Pero ahora se busca eliminar ese contrapeso judicial bajo la excusa de la cooperación internacional. El resultado: un debilitamiento directo de la intimidad patrimonial de los uruguayos y un pésimo augurio para la llegada de inversiones. De hecho, ya se advierte la huida de divisas, ante la amenaza de pérdida de garantías.

El establecimiento de normas regresivas que debilitan la seguridad jurídica —como esta— ahuyenta la inversión. A ello se suma la adopción del “impuesto universal” o tributación mínima global, que no aplican la mayoría de los países, y el ataque a las zonas francas, que han sido un activo clave para atraer capitales.
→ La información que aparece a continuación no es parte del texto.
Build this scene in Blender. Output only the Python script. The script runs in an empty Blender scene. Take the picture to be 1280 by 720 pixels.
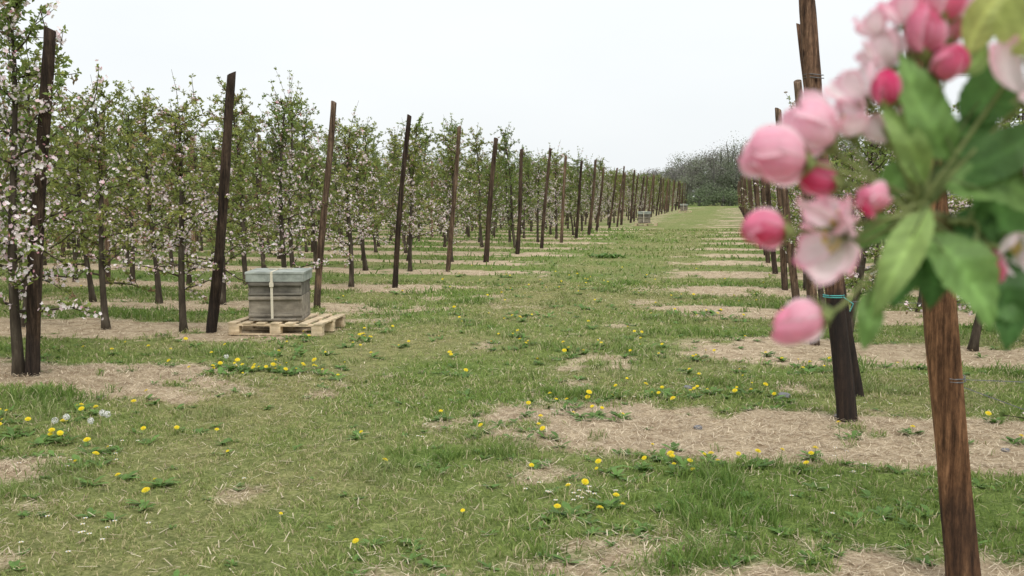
import bpy, bmesh, math, random
import numpy as np
from mathutils import Vector, Matrix
rng=np.random.default_rng(7); random.seed(7)
scene=bpy.context.scene
YAW=math.radians(11.9); PITCH=math.radians(5.14); CH=1.5
FWD=np.array([-math.sin(YAW),math.cos(YAW),0.0]); RGT=np.array([math.cos(YAW),math.sin(YAW),0.0]); UP=np.array([0,0,1.0])

# ------------------------------------------------------------------ noise
def _h(ix,iy,s):
    n=(ix*374761393+iy*668265263+s*1442695041)&0xffffffff
    n=((n^(n>>13))*1274126177)&0xffffffff
    return ((n^(n>>16))&0xffff)/65535.0
def vn(x,y,s=0):
    x=np.asarray(x,float);y=np.asarray(y,float)
    xi=np.floor(x).astype(np.int64);yi=np.floor(y).astype(np.int64)
    fx=x-xi;fy=y-yi;fx=fx*fx*(3-2*fx);fy=fy*fy*(3-2*fy)
    a=_h(xi,yi,s);b=_h(xi+1,yi,s);c=_h(xi,yi+1,s);d=_h(xi+1,yi+1,s)
    return (a*(1-fx)+b*fx)*(1-fy)+(c*(1-fx)+d*fx)*fy
def fbm(x,y,s=0,o=4):
    t=0;a=.5;n=0
    for i in range(o):
        t=t+a*vn(x*2**i+i*17.3,y*2**i+i*9.1,s+i);n+=a;a*=.5
    return t/n
def ss(a,b,x):
    t=np.clip((x-a)/(b-a),0,1);return t*t*(3-2*t)

LROWS=[1.2,4.4,7.5,10.4,12.9,15.95,19.4,22.3,25.5,28.6,32.1]+[32.1+3.2*i for i in range(1,29)]
RROWS=[1.1,4.17,7.1,10.7,13.9,17.0,20.2]+[20.2+3.2*i for i in range(1,32)]
LX=-5.45; RX=.84
def zground(x,y):
    return (fbm(np.asarray(x)*.5,np.asarray(y)*.5,50,3)-.5)*.07
def bare(x,y):
    x=np.asarray(x,float);y=np.asarray(y,float)
    n1=fbm(x*1.3,y*1.6,3,4)-.5; n2=fbm(x*5,y*7,9,3)-.5
    out=np.zeros_like(x)
    for i,r in enumerate(LROWS):
        e=-3.95+.9*(_h(i,3,5)-.5); hw=.68
        if i==1:e=-3.5
        if i==2:e=-4.0
        m=ss(hw+.2,hw-.22,np.abs(y-r+.02)+n1*.7+n2*.45)*ss(e+.5,e-.7,x+n1*2.0+n2*.8)
        out=np.maximum(out,m*(x<0))
    for i,r in enumerate(RROWS):
        e={1:-.75,2:-1.3,3:-.35,4:-1.0}.get(i,-.8+.9*(_h(i,8,2)-.5)); hw=.74
        if i==1: r=r+.02
        m=ss(hw+.18,hw-.2,np.abs(y-(r-.42))+n1*.7+n2*.4)*ss(e-.55,e+.6,x+n1*2.2+n2*.8)
        out=np.maximum(out,m)
    tr=np.exp(-((x+1.2)/.5)**2)+.5*np.exp(-((x+3.2)/.4)**2)*(y>9)
    w=ss(.68,.82,fbm(x*1.7,y*1.1,31,4)+.10*tr+.14*(fbm(x*5,y*5,77,2)-.5))
    out=np.maximum(out,w*.6*((x>-4.6)&(x<.6)))
    out=out*(1-.8*ss(.64,.74,fbm(x*2.6+9,y*2.6,61,3)))
    return np.clip(out,0,1)
def lush(x,y):
    mid=np.exp(-((x+2.0)/1.7)**4)
    tr=np.maximum(np.exp(-((x+3.2)/.35)**2),np.exp(-((x+1.15)/.35)**2))
    return np.clip(.80-.36*mid-.20*tr+1.6*(fbm(x*.8,y*.8,90,4)-.5)+.5*(fbm(x*3,y*3,95,3)-.5),0,1)

# ------------------------------------------------------------------ materials
def newmat(name):
    m=bpy.data.materials.new(name);m.use_nodes=True
    nt=m.node_tree;nt.nodes.clear()
    return m,nt
def L(nt,a,b): nt.links.new(a,b)
def noise(nt,scale,detail=5,rough=.6,vec=None,sc=None):
    n=nt.nodes.new('ShaderNodeTexNoise');n.inputs['Scale'].default_value=scale
    n.inputs['Detail'].default_value=detail;n.inputs['Roughness'].default_value=rough
    if vec is not None:
        if sc is not None:
            m=nt.nodes.new('ShaderNodeMapping');m.inputs['Scale'].default_value=sc
            L(nt,vec,m.inputs['Vector']);vec=m.outputs[0]
        L(nt,vec,n.inputs['Vector'])
    return n
def ramp(nt,src,stops):
    r=nt.nodes.new('ShaderNodeValToRGB');cr=r.color_ramp
    while len(cr.elements)>1: cr.elements.remove(cr.elements[-1])
    cr.elements[0].position=stops[0][0];cr.elements[0].color=(*stops[0][1],1)
    for p,c in stops[1:]:
        e=cr.elements.new(p);e.color=(*c,1)
    L(nt,src,r.inputs['Fac']);return r
def mix(nt,f,a,b,mode='MIX'):
    m=nt.nodes.new('ShaderNodeMix');m.data_type='RGBA';m.blend_type=mode
    for i,v in ((0,f),(6,a),(7,b)):
        if hasattr(v,'links'): L(nt,v,m.inputs[i])
        else:
            m.inputs[i].default_value = v if i==0 else (*v,1)
    return m.outputs[2]
def bsdf(nt,col,rough=.8,bump=None,bs=.3,bd=.01,spec=.3):
    p=nt.nodes.new('ShaderNodeBsdfPrincipled')
    if hasattr(col,'links'): L(nt,col,p.inputs['Base Color'])
    else: p.inputs['Base Color'].default_value=(*col,1)
    p.inputs['Roughness'].default_value=rough
    p.inputs['Specular IOR Level'].default_value=spec
    if bump is not None:
        b=nt.nodes.new('ShaderNodeBump');b.inputs['Strength'].default_value=bs;b.inputs['Distance'].default_value=bd
        L(nt,bump,b.inputs['Height']);L(nt,b.outputs[0],p.inputs['Normal'])
    o=nt.nodes.new('ShaderNodeOutputMaterial');L(nt,p.outputs[0],o.inputs[0])
    return p,o
def attr(nt,name):
    a=nt.nodes.new('ShaderNodeAttribute');a.attribute_name=name;return a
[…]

Basta ver las tres plantas de celulosa, principal producto de exportación nacional.

En nombre de la “equidad” y con fines meramente recaudatorios, la OCDE impulsa un sistema que en los hechos suprime la soberanía tributaria. Cada país pierde la facultad de diseñar sus propios incentivos para atraer inversiones, quedando reducido a aplicar un impuesto fijado en París o Bruselas.

La izquierda, que tanto ha hablado contra el imperialismo, hoy nos hunde en la pérdida y extranjerización de derechos. Eso sí: no reduce el gasto y apuesta a la generación espontánea de recursos, o hace la gran “inversión” de comprar una estancia para 15 colonos gastando más de 34 millones de dólares.
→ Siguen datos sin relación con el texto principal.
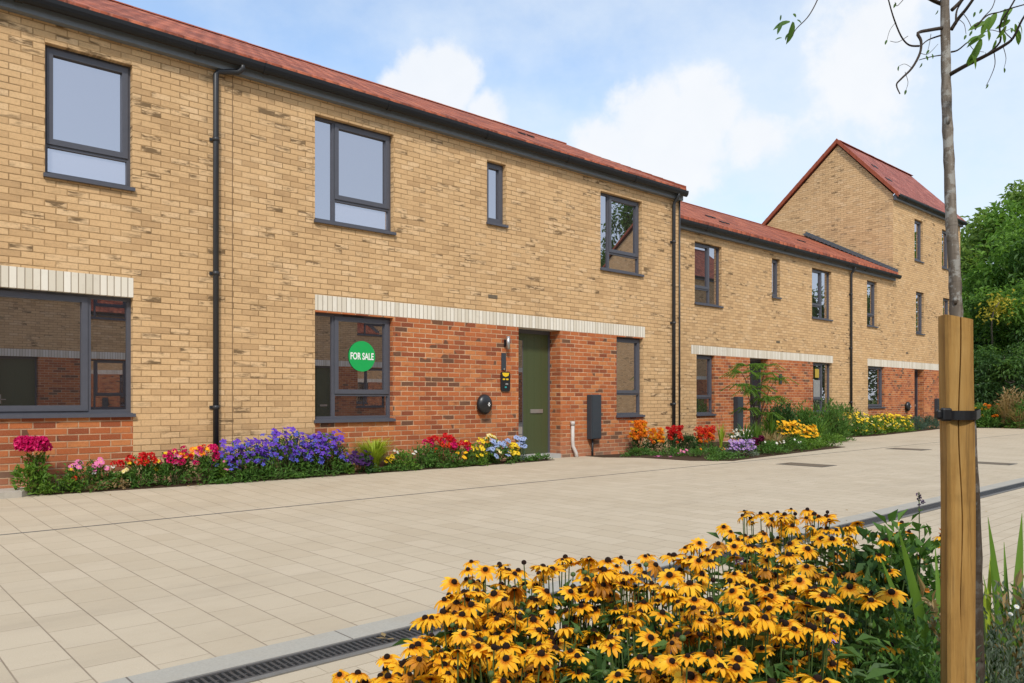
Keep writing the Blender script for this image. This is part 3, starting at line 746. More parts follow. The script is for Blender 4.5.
# ------------------------------------------------------------------ things on the fronts
def text(s, size, loc, parent, mat, sx=1.0, ext=.0008, rot=(PI/2,0,0), name='lettering'):
    cu=bpy.data.curves.new(name,'FONT'); cu.body=s; cu.size=size; cu.extrude=ext; cu.align_x='CENTER'; cu.align_y='CENTER'; cu.offset=size*.022
    o=bpy.data.objects.new(name,cu); C.objects.link(o); cu.materials.append(mat); o.parent=parent
    dg=bpy.context.evaluated_depsgraph_get(); me=bpy.data.meshes.new_from_object(o.evaluated_get(dg)); bpy.data.objects.remove(o)
    o=link(name,me,parent)
    o.location=Vector(loc)-(rel(parent) if parent else Vector()); o.rotation_euler=rot; o.scale=(sx,1,1); return o
# round sticker
cx,cz=6.02,1.71
e=empty('sale_sticker',(cx,10.0,cz),0,'round green FOR SALE sticker on the ground floor window','sticker')
b=MB(); b.lathe([(0.0001,0),(.225,0),(.225,.002),(.0001,.002)],48,Matrix.Translation((cx,10.004,cz))@Matrix.Rotation(PI/2,4,'X')); b.sm=[False]*len(b.sm); b.build('disc',M['greensign'],e)
text('FOR SALE',.140,(cx,10.0,cz-.005),e,M['white'],.66)
# chargers
def charger(x,y,z,label):
    e=empty('car_charger',(x,y,z),0,label,'car charger','car chargers on the fronts')
    b=MB(); Mx=Matrix.Translation((x,y,z))@Matrix.Rotation(PI/2,4,'X')@Matrix.Diagonal((1,1.12,1,1))
    b.lathe([(.10,.0),(.10,.03),(.095,.035)],28,Mx); b.build('back_plate',M['black'],e)
    b=MB(); b.lathe([(.142,.03),(.152,.045),(.150,.075),(.132,.105),(.09,.13),(.04,.142),(.0005,.144)],32,Mx); b.lathe([(.142,.03),(.0005,.03)],32,Mx); sh=b.build('casing',M['black'],e)
    b=MB(); b.box(x+.018,x+.038,y-.152,y-.128,z-.028,z+.032); b.box(x+.005,x+.051,y-.152,y-.130,z-.008,z+.006); link('logo',b.mesh('logo',M['white']),sh,-Vector((x,y,z)))
charger(8.235,9.897,.99,'black round car charger on red brick left of the olive green door')
charger(28.70,11.097,.82,'small dark car charger on the far house beside its navy door')
# door lamp
e=empty('wall_lamp',(8.74,9.897,2.02),0,'slim steel wall lamp under the white lintel beside the green door','lamp')
b=MB(); b.box(8.715,8.775,9.86,9.897,1.97,2.09); b.build('bracket',M['black'],e)
b=MB(); b.tube([(8.745,9.82,1.92),(8.745,9.82,2.14)],.033,14); b.build('lamp_body',M['steel'],e)
# name plate + hanging show-home sign
e=empty('door_plate',(8.705,9.897,1.68),0,'narrow dark number plate on the brick above the yellow printed sign','plate')
b=MB(); b.box(8.655,8.755,9.885,9.897,1.57,1.86); b.build('plate',M['metbox'],e)
b=MB(); b.tube([(8.705,9.885,1.585),(8.705,9.868,1.585)],.014,12); b.build('knob',M['steel'],e)
e=empty('wall_sign',(8.74,9.897,1.38),0,'dark sign with yellow top and pale print beside the green door','sign')
b=MB(); n=8
ol=[]
for (cx_,cz_,a0) in ((8.80,1.25,-PI/2),(8.80,1.50,0),(8.68,1.50,PI/2),(8.68,1.25,PI)):
    for k in range(5): a=a0+PI/2*k/4; ol.append((cx_+.045*math.cos(a),9.897,cz_+.045*math.sin(a)))
b.prism(ol,(0,-.018,0)); b.build('board',M['black'],e)
b=MB(); b.prism([(8.66,9.8785,1.525),(8.82,9.8785,1.525),(8.80,9.8785,1.475),(8.74,9.8785,1.455),(8.68,9.8785,1.475)],(0,-.002,0)); b.build('yellow_print',M['yellowcard'],e)
for i,(wd,zz,m) in enumerate(((.05,1.415,'yellowcard'),(.05,1.415,'yellowcard'),(.06,1.335,'papers'),(.04,1.28,'teal'))):
    xx=(8.70,8.775,8.765,8.74)[i]; b=MB(); b.box(xx-wd/2,xx+wd/2,9.876,9.8785,zz-.013,zz+.013); b.build('print_line',M[m],e)
# meter boxes with their pipes
def meter(x,y,z0,z1,w,label,dep=.13):
    e=empty('meter_box',(x,y,0),0,label,'meter box','tall meter boxes on the fronts')
    b=MB(); b.box(x-w/2,x+w/2,y-dep,y-.003,z0,z1); bm=b.build('case',M['metbox'],e)
    mod=bm.modifiers.new('b','BEVEL'); mod.width=.008; mod.segments=2
    b=MB(); b.box(x-w/2+.015,x+w/2-.015,y-dep-.006,y-dep-.0005,z0+.02,z1-.02); b.build('lid',M['metbox'],e)
    b=MB(); b.tube([(x-.03,y-.05,-.02),(x-.03,y-.05,z0+.01)],.02,8); b.build('pipe',M['pipe'],e)
meter(10.92,9.897,.33,1.16,.27,'tall dark meter box on red brick between green door and small window')
meter(17.80,11.097,.28,1.14,.27,'tall dark meter box left of the feathery sapling')
meter(31.45,11.097,.30,1.10,.27,'far dark meter box on the tall gabled house')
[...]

La defensa de la inversión se construye produciendo, dejando a los mercados generar riqueza. La verdadera equidad se alcanza tratando situaciones diversas de forma diferente: no es lo mismo Europa que América del Sur. Fundamentar este cambio en la “cooperación internacional” es romper con el sistema de garantías imprescindibles del funcionamiento republicano y con una larga tradición de ser un país amigable para nacionales y extranjeros que invierten bajo un marco legal seguro.
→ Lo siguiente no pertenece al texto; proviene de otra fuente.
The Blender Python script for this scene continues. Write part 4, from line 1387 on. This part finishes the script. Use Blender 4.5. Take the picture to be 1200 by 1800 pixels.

Si el problema son los plazos judiciales, que se estudie el tema con seriedad y se acorten. Pero no vendamos el rico patrimonio al precio de un invento internacional que atenta contra la libertad de las personas.

La decisión es ideológica: son los Estados nacionales fuertes los que buscan enriquecerse. Se ataca la libertad y la defensa de las personas; lo único que importa es recaudar y controlar. Y vaya si, en este mundo globalizado e hiperconectado, no será un riesgo para el ciudadano común defenderse de los grandes monstruos cuyo único fin son las ataduras.

Como dijo el prócer José Gervasio Artigas: “La cuestión es sólo entre la libertad y el despotismo”.